KGI maintained a stock rating of “neutral” for E Ink and a target price of NT$30. Shares of E Ink closed down 0.35 percent at NT$28.85 on Friday.
E Ink announced on Thursday that the company and its South Korean unit, Hydis Technologies Co, each signed 10-year patent authorization agreements with Japanese panel maker Sharp. E Ink and Sharp will have right to manufacture patented TFT-LCD and peripheral LCD technology products of the counter party within agreed terms and will be required to pay fees for the use of authorized patents.
In 2006, Sharp signed similar agreements with Taiwan’s AU Optronics Corp (AUO, 友達光電) and Chimei Innolux Corp (奇美電子) to prevent litigation over patent infringements, but the agreements never generated high revenues for the panel makers, Kao said.
E Ink also signed a patent deal with South Korean flat panel maker LG Display Co in 2009 and received a one-off patent fee of NT$300 million (US$10 million) before the agreement expired, he added.
One variable that could change the equation, Kao said, is Hydis’ fringe field switching (FFS) panel technology, which is an improved version of the wide-viewing angle in-plane switching technology developed by Sharp.
However, Kao said that because Apple Suppliers, such as Samsung Electronics Co, Toshiba Mobile Display Co, Sharp and AUO have not signed patent authorization agreements with Hydis, the technology has not become a requirement for Apple Inc’s iPhone and iPad.
“This suggests FFS is not an exclusive wide-viewing angle panel technology. Thus, Hydis won’t likely be entitled to high patent fees,” Kao said.

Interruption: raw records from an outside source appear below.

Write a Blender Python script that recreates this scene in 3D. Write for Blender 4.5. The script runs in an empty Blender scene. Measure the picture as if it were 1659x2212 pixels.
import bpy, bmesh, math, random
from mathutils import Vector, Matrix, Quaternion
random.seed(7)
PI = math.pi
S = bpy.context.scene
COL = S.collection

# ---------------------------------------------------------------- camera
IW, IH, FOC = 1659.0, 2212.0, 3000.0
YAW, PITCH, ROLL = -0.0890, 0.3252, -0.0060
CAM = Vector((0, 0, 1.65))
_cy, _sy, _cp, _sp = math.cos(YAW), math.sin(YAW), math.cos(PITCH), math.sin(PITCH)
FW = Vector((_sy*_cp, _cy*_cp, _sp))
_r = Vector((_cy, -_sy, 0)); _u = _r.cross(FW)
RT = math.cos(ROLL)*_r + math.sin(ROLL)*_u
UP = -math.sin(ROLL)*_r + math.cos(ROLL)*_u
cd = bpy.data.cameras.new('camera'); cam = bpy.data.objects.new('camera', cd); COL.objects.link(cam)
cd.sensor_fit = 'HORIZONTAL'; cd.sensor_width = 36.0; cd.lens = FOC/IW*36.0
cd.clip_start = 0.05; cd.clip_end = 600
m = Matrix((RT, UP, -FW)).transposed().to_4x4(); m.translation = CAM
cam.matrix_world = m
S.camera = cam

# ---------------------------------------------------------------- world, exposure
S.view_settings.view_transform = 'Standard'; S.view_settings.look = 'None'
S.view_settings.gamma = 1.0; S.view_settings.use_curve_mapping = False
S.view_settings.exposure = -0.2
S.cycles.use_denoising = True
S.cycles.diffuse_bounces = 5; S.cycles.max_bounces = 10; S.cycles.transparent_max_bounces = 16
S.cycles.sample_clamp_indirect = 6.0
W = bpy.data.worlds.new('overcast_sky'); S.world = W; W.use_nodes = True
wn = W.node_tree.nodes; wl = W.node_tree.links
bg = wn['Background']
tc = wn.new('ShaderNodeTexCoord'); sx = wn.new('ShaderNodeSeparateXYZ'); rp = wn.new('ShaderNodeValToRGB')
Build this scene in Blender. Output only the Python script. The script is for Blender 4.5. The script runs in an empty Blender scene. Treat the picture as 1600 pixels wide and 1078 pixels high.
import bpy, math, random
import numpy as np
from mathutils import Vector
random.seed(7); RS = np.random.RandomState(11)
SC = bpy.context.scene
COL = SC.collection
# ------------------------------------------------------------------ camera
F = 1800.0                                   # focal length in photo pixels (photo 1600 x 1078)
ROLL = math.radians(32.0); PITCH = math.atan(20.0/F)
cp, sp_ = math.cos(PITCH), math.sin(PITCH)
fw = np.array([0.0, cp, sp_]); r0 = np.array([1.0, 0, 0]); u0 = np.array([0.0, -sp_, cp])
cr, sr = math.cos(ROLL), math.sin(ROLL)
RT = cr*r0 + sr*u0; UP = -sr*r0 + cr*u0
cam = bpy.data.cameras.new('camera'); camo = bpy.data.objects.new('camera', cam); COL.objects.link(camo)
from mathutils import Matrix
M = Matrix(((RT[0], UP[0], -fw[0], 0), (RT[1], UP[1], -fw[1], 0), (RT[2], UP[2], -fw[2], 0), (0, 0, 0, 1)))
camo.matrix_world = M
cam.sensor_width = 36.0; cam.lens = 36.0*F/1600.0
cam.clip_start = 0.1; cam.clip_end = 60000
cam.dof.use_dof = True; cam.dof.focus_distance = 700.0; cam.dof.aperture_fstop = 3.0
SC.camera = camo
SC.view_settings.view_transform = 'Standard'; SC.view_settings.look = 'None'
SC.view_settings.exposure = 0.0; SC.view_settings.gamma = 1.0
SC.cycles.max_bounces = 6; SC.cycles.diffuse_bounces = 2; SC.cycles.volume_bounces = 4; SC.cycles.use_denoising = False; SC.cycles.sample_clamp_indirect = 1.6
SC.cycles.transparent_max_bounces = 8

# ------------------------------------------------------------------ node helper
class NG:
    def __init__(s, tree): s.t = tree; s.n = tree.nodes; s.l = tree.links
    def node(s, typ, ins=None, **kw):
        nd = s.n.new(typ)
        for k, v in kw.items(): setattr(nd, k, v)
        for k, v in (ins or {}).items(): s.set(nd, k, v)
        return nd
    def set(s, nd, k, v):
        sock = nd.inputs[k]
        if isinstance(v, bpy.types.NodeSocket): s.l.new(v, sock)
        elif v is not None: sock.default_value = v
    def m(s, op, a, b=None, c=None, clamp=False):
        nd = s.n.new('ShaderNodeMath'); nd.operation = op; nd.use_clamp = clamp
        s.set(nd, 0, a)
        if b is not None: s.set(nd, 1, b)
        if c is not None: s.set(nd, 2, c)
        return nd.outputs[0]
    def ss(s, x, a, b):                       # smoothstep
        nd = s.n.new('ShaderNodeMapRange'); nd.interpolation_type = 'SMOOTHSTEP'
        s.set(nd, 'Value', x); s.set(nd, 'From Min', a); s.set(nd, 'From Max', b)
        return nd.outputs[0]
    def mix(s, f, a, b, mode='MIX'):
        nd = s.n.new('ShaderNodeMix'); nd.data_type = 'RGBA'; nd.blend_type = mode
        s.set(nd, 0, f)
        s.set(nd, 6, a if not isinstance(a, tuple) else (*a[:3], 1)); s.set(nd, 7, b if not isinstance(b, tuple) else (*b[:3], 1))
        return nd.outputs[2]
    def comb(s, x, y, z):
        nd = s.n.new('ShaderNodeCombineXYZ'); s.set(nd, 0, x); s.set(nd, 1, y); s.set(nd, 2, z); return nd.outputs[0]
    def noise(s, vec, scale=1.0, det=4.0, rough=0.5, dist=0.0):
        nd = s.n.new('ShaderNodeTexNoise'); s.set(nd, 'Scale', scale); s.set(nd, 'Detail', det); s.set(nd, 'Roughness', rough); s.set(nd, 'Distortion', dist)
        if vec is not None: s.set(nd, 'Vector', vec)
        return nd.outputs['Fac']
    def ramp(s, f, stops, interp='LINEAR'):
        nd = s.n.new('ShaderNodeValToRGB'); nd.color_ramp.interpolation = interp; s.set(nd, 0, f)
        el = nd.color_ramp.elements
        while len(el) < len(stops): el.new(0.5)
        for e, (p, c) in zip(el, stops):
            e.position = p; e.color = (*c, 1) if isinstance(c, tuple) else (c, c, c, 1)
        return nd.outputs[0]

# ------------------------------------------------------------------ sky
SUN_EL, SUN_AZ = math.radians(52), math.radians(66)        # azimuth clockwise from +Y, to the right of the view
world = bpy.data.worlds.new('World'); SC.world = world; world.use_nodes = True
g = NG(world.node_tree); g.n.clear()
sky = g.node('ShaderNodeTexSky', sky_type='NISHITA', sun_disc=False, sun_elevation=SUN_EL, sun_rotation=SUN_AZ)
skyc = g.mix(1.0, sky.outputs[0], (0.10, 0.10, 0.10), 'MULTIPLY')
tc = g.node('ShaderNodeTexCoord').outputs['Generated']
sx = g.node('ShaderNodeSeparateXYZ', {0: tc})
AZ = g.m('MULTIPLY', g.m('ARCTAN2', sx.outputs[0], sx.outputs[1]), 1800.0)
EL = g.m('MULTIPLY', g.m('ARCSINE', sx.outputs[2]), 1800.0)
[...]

Jerry Su (蘇厚合), a research analyst at Credit Suisse, said the E Ink/Hydis announcement on patent cross-licensing with Sharp surprised the market because speculation had been focused on AUO licensing FFS technology from E Ink to supply the panel in Apple’s next-generation iPad mini.
“We estimate E Ink will book NT$461 million in FFS royalties income from Sharp’s shipments of Apple’s latest iPad [which incorporates FFS technology],” Su said in a separate note.
He expected E Ink’s projected rebound in the second half would remain intact despite delays in the introduction of new e-paper display products and said the company’s recovery will now be further supported by royalties from Sharp.